I spent much time reflecting on my love affair with Maggie and our marriage. We'd been married over 25 years and had two great kids. For most of that time I had loved her and been happy. What went wrong? I had asked Maggie repeatedly, but she just shook her head. "Mixed marriage," my mother said sadly. "It was bound to happen." I couldn't believe religion had anything to do with it after all this time, I told her. She just gave me a knowing look and shrugged. "What is it they say these days?" my mother went on. "You just had different values." "You worked too much and helped too little," a cousin told me. My best friend guessed Maggie was frigid. Ah, definitely not so, I thought, remembering the passion that had lasted for so long. "The kids grew up and you grew apart," my secretary offered. "Happens all the time." But I knew that we had begun to grow apart long before the kids grew up.

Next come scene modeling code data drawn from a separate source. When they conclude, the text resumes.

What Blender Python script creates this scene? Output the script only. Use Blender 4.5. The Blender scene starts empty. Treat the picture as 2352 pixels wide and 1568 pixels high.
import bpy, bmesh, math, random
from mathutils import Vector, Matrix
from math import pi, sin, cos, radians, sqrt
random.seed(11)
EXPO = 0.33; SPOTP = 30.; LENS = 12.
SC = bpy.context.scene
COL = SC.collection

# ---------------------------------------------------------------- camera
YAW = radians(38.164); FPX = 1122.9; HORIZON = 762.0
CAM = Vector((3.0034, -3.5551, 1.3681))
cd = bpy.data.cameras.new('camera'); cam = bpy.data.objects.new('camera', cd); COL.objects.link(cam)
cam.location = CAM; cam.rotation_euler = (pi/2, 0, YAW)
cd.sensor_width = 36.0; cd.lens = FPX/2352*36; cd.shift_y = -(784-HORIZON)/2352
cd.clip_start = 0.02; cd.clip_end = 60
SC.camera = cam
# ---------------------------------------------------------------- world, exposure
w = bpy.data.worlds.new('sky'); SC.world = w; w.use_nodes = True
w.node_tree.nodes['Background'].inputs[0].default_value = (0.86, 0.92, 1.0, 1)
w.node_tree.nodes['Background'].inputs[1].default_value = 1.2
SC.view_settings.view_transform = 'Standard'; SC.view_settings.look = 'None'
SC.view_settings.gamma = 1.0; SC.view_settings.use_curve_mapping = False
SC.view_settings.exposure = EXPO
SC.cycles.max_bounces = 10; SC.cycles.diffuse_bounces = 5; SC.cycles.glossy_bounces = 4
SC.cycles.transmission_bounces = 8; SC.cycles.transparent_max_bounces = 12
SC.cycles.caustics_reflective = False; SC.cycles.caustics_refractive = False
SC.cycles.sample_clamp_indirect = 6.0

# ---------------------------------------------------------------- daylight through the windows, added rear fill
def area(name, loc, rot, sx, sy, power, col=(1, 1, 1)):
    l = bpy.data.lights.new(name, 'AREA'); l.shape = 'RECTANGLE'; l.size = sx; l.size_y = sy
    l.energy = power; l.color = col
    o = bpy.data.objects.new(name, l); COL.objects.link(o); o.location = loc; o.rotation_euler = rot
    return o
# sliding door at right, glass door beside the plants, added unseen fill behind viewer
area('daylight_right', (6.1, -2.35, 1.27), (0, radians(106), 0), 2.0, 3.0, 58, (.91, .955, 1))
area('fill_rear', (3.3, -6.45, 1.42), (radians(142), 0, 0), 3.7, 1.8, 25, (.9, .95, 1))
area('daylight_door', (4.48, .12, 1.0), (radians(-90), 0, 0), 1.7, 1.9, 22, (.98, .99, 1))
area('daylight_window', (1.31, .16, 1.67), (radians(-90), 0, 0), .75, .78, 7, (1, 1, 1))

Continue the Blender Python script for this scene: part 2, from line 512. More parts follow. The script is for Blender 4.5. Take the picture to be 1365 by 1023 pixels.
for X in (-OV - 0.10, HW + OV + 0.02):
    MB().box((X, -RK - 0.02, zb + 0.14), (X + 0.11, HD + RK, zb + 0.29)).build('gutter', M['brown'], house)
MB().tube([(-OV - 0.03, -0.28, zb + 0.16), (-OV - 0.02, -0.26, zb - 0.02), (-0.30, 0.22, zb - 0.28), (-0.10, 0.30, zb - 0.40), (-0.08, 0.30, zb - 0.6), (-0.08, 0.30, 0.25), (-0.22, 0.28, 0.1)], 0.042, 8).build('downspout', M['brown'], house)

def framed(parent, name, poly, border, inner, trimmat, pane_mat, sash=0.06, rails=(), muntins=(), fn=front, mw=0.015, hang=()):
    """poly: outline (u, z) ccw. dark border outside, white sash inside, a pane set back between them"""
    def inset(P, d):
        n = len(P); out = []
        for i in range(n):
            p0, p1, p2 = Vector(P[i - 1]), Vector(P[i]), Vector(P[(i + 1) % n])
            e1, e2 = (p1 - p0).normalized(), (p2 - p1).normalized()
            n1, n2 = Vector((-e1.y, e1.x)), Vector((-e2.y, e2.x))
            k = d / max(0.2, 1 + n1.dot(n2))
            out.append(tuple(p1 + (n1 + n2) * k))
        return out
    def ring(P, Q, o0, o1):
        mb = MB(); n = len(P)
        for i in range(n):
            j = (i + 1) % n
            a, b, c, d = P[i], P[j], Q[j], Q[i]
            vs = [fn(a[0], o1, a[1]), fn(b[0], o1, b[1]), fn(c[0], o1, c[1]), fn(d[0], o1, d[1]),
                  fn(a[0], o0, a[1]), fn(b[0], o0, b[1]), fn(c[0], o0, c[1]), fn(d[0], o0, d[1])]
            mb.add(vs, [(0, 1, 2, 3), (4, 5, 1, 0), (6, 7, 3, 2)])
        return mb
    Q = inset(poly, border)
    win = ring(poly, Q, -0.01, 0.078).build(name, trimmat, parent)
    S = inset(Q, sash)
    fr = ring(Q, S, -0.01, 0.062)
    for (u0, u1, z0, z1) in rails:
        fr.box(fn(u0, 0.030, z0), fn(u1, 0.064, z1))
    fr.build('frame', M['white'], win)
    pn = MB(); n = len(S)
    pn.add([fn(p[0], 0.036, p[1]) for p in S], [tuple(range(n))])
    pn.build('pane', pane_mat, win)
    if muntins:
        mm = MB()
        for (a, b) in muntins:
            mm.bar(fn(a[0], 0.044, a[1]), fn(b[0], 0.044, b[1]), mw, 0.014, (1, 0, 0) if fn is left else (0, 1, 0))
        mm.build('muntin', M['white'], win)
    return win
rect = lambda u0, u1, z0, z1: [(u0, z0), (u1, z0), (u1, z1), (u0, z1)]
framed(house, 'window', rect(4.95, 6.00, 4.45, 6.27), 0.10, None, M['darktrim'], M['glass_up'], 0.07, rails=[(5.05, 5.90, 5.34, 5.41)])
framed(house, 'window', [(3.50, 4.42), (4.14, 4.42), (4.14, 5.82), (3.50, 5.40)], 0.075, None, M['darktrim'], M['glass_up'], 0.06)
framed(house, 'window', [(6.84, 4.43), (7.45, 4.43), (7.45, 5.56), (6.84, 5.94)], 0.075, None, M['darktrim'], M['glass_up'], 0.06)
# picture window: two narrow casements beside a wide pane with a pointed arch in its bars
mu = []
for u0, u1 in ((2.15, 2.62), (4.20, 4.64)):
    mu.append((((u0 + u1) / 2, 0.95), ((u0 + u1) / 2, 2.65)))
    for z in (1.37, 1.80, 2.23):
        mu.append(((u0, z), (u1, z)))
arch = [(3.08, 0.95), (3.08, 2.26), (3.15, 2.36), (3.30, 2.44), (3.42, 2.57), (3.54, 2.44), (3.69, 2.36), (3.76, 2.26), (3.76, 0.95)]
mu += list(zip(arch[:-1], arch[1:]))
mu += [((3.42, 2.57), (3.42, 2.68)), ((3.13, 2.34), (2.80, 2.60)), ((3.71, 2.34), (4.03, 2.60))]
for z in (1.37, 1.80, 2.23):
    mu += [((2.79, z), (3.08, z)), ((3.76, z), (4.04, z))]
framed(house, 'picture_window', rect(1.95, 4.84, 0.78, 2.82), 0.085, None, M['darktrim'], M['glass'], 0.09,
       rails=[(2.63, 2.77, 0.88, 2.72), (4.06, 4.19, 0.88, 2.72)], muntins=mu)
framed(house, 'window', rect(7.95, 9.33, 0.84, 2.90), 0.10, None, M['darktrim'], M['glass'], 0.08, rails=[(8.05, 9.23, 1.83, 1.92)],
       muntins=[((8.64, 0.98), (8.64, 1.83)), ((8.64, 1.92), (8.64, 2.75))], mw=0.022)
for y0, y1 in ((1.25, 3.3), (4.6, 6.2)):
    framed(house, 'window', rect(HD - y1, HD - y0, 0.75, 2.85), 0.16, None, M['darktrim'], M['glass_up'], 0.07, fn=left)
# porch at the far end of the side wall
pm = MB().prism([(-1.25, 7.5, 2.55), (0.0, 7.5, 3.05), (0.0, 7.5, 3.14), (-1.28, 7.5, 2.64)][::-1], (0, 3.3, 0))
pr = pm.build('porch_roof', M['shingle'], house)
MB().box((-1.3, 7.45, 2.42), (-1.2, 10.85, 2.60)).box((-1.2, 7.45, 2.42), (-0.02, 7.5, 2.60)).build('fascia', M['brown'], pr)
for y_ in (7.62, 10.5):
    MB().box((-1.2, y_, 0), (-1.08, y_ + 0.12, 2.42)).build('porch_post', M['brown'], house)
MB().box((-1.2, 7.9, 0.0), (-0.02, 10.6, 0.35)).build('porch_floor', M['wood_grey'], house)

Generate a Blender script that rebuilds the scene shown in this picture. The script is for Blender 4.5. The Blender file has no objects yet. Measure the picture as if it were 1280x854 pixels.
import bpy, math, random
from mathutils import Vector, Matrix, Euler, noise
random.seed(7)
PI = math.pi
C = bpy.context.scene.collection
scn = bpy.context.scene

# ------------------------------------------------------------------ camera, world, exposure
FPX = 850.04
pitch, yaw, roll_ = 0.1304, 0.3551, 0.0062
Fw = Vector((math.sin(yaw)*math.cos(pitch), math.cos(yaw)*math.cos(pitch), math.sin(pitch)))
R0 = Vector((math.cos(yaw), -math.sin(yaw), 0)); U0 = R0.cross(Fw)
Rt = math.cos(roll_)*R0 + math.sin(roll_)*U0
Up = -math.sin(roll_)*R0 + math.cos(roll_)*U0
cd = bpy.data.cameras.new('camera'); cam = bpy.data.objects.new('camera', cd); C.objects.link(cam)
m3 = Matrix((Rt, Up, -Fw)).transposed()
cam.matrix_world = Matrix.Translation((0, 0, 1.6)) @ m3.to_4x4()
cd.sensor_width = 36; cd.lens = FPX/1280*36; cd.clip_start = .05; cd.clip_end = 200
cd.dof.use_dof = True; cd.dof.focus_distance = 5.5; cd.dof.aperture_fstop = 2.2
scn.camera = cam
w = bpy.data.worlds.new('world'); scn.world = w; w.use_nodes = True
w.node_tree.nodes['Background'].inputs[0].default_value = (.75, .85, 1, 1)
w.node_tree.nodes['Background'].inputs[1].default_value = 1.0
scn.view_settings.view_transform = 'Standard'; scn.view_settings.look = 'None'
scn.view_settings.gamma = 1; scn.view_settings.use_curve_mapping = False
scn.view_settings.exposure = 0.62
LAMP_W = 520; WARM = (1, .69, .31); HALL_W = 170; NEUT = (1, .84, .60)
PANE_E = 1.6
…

So, what happened? Maggie remarried two years ago after receiving a large settlement from me. Her new husband is Jewish, a retired CPA (although only 55, one year older than Maggie) and a self-made millionaire. Maggie tells the kids she's truly happy for the first time in her life. She says he appreciates her. I'm sure he does. She's still beautiful and looks 40 rather than 54.

And me? I dated a fair number of women after the divorce. I enjoyed it for a time, but then began to hunger for family life again. In 1993 I met a beautiful Jewish widow eight years younger than myself. We fell in love and got married. I adore Susan. We not only share the same values, but we enjoy the same pastimes. She's a great mother to her girls and also to Josh and Rachel when they're here.

Maggie and talk on the phone about Josh and Rachel, the wedding, their educations, Rachel's relationship with Alan, etc. Susan gets jealous when I talk to Maggie. I also do business with Maggie. She supplies the brokerage with fresh flower arrangements every Monday morning, and does all the flowers for special occasions, though now she is thinking of selling the business and doing some traveling with number two. On the whole, we have a pretty cordial relationship, though from time to time, Maggie strikes out at me. I'm always surprised. I still don't know what caused our love affair to burn out. I still don't know why she asked me to leave her bed. I loved her. I worked hard for my family. I was never unfaithful, didn't drink or abuse her. It's true I wasn't much good around the house. However, this is something that doesn't even phase Susan, so why would it have bothered Maggie so much? Was it religion, or lack thereof? I don't know. Is this a sad love story? I guess so.

Did I destroy Judaism? I ask myself now. If asked their religion, Josh and Rachel will say Jewish, but are they practicing Jews? No. Will their children be Jewish? I doubt it. Does this make me sad? Very. Should I have married Maggie? I wouldn't have Josh and Rachel if I hadn't. Did we negotiate our differences? you ask. I don't think we ever knew what our differences were. In an attempt to ignore the differences which were so important to our families, we overlooked all differences. We thought love was all that mattered. I suppose that makes this a pretty common "love" story.